Geneva (AFP) - More than four million Ukrainians have fled the country within five weeks to escape Russia's "senseless war", the United Nations said Wednesday.
The speed and scale of the exodus is unprecedented in Europe since World War II, and has seen a wave of empathy extended to the women, children and elderly men who have made it across the border.
UNHCR, the UN refugee agency, said 4,019,287 Ukrainians had fled across the country's borders since the February 24 invasion, with more than 2.3 million going west into Poland.
The flow has already surpassed UNHCR's initial estimate that the war could eventually create up to four million refugees.
"Refugees from Ukraine are now four million, five weeks after the start of the Russian attack," UNHCR chief Filippo Grandi said on Twitter.
"I have just arrived in Ukraine.In Lviv I will discuss with the authorities, the UN and other partners ways to increase our support to people affected and displaced by this senseless war."
Women and children account for 90 percent of those who have fled.Ukrainian men aged 18 to 60 are eligible for military call-up and cannot leave.
UNICEF, the UN children's agency, says more than half of the country's estimated 7.5 million children have been displaced: 2.5 million internally and 1.8 million abroad.
"It is encouraging to see the outpouring of support offered to refugees by Ukraine's neighbours and other countries," said UN human rights chief Michelle Bachelet.
But she urged destination countries "to provide particular protection to women and children, many of whom face risks of human trafficking, including sexual and labour exploitation".
Welcoming hand
In total, more than a quarter of the population living in government-controlled areas before the invasion have been forced to flee their homes, with an estimated 6.5 million uprooted people still within the country's borders.
Besides the Ukrainians who have fled, another 200,000 non-Ukrainians who were living, working or studying in the country have managed to escape.
But the bare figures, however stark, do not reflect the trauma of having to flee with a few hastily-packed possessions and head for an unknown future, whether by car, in a packed train or on foot.
Nor do the numbers reflect the warm hand of welcome and outpouring of solidarity shown by Europeans, whether by governments or by charities and individual volunteers with simple acts of kindness such as handing out hot drinks.
Nearly six in 10 Ukrainian refugees have headed west to Poland, the biggest of four EU countries bordering Ukraine.

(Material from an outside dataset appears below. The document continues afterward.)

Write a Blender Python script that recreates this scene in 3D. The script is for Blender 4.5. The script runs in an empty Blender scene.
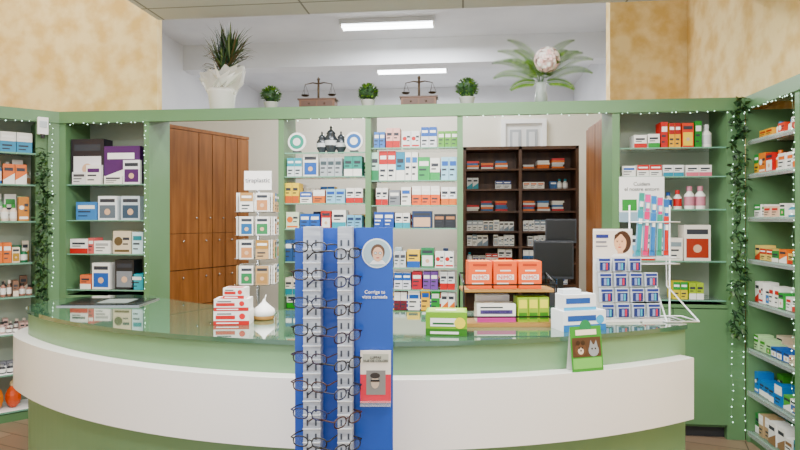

The country already had a well-established Ukrainian community of 1.5 million people, largely migrant workers, and it has been exceptionally generous in welcoming its neighbours across.
Sharing the burden
Mindful of the strain on Poland, the European Union wants to share the burden more effectively across the bloc.
Ylva Johansson, the European commissioner for home affairs, said Monday that the EU had to "incentivise" war refugees in Poland to keep moving west, "because otherwise the situation would not be sustainable".
On March 4, the EU activated a never-used directive giving temporary protection to Ukrainians, allowing them to live, work, study and have access to welfare in any of the bloc's 27 member states.
Some 800,000 people have applied for the status, while Ukrainians can stay three months without a visa in Europe's Schengen open-borders zone.
Besides Poland, more than 600,000 Ukrainian refugees have reached Romania, many via Moldova; nearly 365,000 crossed into Hungary, and 280,000 into Slovakia.
Russia itself is now hosting 350,000 Ukrainian refugees, while Belarus has taken in more than 10,000.
The European mass mobilisation of support for Ukrainian refugees contrasts sharply with the reception often afforded refugees from other continents, such as those from Afghanistan or Syria.